**Goal**
Print exactly the part opening with the line containing "Continue the Blender" and closing with the line containing "yaw, pit, rol", with both of those lines included.
————————
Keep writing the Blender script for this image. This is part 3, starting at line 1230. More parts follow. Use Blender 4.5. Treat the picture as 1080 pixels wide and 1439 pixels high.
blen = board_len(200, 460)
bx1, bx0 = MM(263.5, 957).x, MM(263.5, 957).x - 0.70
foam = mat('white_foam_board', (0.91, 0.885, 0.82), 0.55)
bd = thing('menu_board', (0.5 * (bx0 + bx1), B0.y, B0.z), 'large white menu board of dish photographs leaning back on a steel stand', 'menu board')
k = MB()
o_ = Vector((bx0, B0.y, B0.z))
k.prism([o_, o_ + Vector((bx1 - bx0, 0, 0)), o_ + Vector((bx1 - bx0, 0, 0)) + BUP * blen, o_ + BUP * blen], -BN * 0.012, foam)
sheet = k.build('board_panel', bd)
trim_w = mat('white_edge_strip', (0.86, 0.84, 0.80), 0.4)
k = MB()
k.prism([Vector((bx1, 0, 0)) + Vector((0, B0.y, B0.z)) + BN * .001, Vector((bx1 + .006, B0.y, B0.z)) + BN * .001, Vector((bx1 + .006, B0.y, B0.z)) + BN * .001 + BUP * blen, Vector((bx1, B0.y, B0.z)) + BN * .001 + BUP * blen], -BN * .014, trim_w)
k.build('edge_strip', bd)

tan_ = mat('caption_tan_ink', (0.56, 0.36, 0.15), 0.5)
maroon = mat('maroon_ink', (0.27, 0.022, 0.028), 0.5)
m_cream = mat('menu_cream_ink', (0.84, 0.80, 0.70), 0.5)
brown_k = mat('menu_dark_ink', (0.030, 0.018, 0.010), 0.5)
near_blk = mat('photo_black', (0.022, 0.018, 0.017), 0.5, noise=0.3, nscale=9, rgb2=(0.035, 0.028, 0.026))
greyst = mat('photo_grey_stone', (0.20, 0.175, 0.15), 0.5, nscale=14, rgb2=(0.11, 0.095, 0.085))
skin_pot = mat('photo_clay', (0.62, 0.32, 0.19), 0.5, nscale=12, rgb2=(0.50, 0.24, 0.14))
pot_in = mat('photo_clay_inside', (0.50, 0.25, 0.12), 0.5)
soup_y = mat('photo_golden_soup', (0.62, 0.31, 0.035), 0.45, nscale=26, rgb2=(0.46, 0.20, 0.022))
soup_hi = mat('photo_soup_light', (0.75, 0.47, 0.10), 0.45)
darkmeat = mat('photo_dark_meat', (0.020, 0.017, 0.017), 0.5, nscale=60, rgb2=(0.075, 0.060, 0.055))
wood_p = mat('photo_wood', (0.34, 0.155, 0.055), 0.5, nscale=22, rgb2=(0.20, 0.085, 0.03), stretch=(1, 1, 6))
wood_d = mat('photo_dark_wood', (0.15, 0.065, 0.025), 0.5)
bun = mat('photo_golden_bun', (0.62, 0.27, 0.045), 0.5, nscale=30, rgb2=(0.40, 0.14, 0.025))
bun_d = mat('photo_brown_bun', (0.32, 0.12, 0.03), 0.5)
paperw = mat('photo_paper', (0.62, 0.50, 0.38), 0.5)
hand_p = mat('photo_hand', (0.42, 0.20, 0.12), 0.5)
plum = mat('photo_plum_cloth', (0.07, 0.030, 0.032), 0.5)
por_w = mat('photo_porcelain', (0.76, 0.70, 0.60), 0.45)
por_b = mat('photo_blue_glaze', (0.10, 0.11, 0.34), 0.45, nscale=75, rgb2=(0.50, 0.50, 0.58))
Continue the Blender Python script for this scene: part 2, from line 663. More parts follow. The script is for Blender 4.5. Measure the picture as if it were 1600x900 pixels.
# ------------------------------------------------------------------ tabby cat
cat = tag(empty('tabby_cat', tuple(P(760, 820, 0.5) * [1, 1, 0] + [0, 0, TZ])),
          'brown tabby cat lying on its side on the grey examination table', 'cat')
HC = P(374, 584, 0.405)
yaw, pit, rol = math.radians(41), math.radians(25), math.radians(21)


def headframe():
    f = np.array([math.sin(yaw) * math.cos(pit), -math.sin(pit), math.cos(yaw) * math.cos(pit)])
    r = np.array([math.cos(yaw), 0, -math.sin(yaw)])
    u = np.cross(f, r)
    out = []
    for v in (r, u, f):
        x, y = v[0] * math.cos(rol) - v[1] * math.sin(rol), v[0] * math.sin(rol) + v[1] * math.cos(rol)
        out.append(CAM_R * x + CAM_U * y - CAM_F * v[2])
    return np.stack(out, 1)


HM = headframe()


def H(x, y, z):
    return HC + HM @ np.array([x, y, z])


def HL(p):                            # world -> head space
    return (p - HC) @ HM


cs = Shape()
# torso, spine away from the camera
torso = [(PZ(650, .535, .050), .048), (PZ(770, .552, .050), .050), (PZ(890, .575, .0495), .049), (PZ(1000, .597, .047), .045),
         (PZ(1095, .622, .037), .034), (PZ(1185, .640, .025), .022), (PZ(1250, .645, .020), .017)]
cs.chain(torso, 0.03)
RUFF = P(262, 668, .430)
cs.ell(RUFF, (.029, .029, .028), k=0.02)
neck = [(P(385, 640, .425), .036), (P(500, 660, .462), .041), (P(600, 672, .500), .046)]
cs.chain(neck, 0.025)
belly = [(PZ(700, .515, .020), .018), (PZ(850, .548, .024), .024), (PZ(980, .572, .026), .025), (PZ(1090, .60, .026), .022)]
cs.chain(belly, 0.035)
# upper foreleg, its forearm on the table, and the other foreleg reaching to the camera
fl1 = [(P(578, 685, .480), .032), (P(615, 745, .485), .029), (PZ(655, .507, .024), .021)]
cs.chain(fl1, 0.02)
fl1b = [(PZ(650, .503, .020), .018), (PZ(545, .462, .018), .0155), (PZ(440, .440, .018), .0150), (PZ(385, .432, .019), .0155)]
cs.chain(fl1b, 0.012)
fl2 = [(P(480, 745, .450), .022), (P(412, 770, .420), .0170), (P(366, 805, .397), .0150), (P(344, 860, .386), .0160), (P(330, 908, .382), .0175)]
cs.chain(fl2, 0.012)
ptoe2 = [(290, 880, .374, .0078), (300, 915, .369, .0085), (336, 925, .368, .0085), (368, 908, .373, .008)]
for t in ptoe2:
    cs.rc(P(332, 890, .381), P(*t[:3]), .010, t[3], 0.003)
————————
**Solution to the exercise**
Continue the Blender Python script for this scene: part 2, from line 663. More parts follow. The script is for Blender 4.5. Measure the picture as if it were 1600x900 pixels.
# ------------------------------------------------------------------ tabby cat
cat = tag(empty('tabby_cat', tuple(P(760, 820, 0.5) * [1, 1, 0] + [0, 0, TZ])),
          'brown tabby cat lying on its side on the grey examination table', 'cat')
HC = P(374, 584, 0.405)
yaw, pit, rol = math.radians(41), math.radians(25), math.radians(21)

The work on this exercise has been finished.